Citi was money launderers’ favourite bank, US law enforcement officials say

Reported by  and 

Drug traffickers chose to launder money through Citigroup because they believed the bank was “more favourable”, with less robust fraud controls, according to senior US law enforcement officials.

In an indictment unsealed last week, US prosecutors detailed how two California residents, who allegedly worked with the notorious Sinaloa cartel, deposited tens of thousands of dollars at Citi ATMs.

On at least three separate occasions in January 2021, they allegedly fed a total of almost $36,000 in illicit cash into the machines, a few hundred dollars at a time, waiting just a minute or two between each transaction.

By splitting the sum into dozens of smaller deposits, prosecutors claim, they stayed below the $10,000 threshold at which banks are required to report cash transactions to the US Treasury.

Drug Enforcement Administration officials told the Financial Times that the duo, alleged to be part of a vast criminal network that cleaned at least $50mn in fentanyl and meth proceeds in the US, scoped out several banks before choosing Citi.
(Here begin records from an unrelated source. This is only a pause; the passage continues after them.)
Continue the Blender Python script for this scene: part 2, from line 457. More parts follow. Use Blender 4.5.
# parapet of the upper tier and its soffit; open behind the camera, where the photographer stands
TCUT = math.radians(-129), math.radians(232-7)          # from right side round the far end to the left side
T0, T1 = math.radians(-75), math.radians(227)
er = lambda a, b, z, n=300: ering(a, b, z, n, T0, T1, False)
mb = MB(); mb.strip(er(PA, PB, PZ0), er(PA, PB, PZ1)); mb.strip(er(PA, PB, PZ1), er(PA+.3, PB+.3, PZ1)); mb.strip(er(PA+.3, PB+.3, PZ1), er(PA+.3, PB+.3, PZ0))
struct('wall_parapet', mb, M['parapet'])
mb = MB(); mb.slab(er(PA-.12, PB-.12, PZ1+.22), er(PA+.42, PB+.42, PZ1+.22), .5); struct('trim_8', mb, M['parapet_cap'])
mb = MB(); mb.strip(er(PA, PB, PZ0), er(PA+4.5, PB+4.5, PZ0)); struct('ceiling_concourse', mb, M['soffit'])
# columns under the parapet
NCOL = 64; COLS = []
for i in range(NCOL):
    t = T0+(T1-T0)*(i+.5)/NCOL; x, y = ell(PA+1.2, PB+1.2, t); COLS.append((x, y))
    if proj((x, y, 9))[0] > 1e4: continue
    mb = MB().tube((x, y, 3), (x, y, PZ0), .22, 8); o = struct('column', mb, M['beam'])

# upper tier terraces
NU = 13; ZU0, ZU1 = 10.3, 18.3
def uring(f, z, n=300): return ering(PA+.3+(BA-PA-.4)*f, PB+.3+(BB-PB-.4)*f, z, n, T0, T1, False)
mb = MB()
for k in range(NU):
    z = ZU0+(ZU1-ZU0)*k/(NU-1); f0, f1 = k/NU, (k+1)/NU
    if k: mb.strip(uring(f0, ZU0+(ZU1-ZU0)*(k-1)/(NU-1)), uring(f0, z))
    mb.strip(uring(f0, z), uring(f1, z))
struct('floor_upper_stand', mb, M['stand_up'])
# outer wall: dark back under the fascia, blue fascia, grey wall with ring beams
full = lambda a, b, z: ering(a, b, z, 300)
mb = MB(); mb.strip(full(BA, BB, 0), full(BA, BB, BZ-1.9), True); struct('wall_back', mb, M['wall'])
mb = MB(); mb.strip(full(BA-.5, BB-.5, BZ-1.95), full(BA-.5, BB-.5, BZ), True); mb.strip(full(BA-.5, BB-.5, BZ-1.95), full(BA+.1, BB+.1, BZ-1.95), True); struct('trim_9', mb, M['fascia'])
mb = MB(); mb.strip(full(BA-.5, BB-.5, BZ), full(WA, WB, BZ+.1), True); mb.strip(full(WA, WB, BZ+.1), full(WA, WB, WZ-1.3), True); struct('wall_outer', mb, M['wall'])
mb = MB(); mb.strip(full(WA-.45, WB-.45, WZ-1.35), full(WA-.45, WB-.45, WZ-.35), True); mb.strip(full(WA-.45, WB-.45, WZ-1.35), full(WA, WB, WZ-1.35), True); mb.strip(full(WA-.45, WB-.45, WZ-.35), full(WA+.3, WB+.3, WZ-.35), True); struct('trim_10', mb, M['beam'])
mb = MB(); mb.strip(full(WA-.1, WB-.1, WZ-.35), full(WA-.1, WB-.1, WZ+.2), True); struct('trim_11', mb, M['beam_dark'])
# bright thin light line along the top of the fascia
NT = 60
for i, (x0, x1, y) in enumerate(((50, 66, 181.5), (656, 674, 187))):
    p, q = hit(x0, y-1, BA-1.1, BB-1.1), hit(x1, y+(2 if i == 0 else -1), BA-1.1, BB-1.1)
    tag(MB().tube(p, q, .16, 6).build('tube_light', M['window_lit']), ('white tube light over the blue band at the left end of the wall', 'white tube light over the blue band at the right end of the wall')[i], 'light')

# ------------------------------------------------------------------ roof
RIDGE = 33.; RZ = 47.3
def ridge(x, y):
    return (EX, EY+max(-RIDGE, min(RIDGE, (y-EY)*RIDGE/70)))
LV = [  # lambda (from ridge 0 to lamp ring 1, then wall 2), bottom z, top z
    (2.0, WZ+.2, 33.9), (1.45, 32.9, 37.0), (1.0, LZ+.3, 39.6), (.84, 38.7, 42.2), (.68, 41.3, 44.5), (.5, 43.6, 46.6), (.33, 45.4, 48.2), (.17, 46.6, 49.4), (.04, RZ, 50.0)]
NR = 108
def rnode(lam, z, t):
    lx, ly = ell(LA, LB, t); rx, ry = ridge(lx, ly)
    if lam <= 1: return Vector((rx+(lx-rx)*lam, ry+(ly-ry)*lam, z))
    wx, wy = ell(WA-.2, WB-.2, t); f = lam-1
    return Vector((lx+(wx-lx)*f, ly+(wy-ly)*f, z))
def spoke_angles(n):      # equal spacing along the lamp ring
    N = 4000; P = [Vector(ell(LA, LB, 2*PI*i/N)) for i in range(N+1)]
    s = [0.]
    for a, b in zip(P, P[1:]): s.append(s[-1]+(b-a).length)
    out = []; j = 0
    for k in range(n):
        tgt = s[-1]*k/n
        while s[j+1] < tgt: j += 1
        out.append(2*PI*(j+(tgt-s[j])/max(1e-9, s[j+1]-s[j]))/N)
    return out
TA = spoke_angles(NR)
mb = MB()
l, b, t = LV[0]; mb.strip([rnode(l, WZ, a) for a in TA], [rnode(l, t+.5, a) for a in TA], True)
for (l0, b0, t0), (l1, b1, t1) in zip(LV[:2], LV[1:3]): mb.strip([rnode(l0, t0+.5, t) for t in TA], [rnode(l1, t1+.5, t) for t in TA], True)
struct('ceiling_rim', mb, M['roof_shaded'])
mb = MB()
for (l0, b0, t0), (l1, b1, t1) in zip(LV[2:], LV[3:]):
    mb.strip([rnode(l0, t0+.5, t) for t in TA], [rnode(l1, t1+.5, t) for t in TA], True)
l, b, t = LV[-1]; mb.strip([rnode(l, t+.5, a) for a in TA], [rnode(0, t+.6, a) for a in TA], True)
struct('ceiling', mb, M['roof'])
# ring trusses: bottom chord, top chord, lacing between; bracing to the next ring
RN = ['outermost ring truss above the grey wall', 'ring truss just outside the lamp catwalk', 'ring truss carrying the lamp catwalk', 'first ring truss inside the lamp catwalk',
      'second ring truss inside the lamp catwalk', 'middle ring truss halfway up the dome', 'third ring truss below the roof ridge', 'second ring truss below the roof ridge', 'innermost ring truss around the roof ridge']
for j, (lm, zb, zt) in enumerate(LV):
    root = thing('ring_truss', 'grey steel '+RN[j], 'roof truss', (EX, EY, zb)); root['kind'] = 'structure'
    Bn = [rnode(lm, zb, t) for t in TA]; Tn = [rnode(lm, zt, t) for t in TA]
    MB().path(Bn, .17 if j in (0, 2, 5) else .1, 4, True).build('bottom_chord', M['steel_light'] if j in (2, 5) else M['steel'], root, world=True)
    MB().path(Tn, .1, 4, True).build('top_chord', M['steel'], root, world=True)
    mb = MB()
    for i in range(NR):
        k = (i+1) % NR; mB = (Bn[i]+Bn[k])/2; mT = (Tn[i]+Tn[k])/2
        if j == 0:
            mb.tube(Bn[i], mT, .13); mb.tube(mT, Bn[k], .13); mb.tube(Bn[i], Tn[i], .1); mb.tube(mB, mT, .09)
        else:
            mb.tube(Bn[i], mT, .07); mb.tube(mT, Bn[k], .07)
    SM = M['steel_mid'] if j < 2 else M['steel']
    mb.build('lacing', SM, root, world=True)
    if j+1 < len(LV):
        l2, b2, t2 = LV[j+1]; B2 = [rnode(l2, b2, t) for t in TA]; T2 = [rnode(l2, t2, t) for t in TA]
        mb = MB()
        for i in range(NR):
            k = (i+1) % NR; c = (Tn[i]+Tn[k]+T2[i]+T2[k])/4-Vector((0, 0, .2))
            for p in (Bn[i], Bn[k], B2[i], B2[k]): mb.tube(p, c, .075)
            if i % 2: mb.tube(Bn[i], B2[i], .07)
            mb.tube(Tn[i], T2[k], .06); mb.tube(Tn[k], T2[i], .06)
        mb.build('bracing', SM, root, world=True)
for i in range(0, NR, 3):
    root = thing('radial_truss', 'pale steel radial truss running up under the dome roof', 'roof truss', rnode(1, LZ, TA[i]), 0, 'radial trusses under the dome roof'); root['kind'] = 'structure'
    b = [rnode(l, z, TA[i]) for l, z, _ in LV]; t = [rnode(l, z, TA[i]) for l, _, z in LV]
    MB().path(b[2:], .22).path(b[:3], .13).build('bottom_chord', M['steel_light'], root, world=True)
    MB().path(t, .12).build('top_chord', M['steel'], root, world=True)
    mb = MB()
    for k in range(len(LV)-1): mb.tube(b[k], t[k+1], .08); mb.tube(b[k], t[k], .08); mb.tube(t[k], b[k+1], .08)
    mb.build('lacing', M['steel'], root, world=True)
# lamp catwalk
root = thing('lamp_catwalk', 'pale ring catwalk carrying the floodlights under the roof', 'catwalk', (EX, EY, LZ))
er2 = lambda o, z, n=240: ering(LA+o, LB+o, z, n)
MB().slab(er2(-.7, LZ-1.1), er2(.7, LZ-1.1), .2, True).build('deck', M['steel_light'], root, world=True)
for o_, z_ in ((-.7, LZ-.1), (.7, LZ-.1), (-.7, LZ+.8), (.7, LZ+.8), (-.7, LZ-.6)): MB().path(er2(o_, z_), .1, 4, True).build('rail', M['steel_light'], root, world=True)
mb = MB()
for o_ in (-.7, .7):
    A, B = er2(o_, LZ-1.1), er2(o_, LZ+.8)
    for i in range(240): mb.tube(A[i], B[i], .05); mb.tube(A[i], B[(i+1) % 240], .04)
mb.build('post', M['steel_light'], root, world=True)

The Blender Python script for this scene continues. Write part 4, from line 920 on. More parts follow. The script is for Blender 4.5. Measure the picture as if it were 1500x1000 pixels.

One senior official said: “There are banks that pay less attention than others.”

A second senior DEA official said: “I will name one [bank]. There were two instances where in this investigation we had money couriers making 24 back-to-back deposits totalling $16,000 to a Citibank ATM . . . There were 15 back-to-back deposits totalling $20,000 also to a Citibank ATM . . . They figure out the places that are more favourable to them.”

While there were no reporting requirements for the individual transactions, the pattern of the deposits should have aroused suspicion, the DEA official said.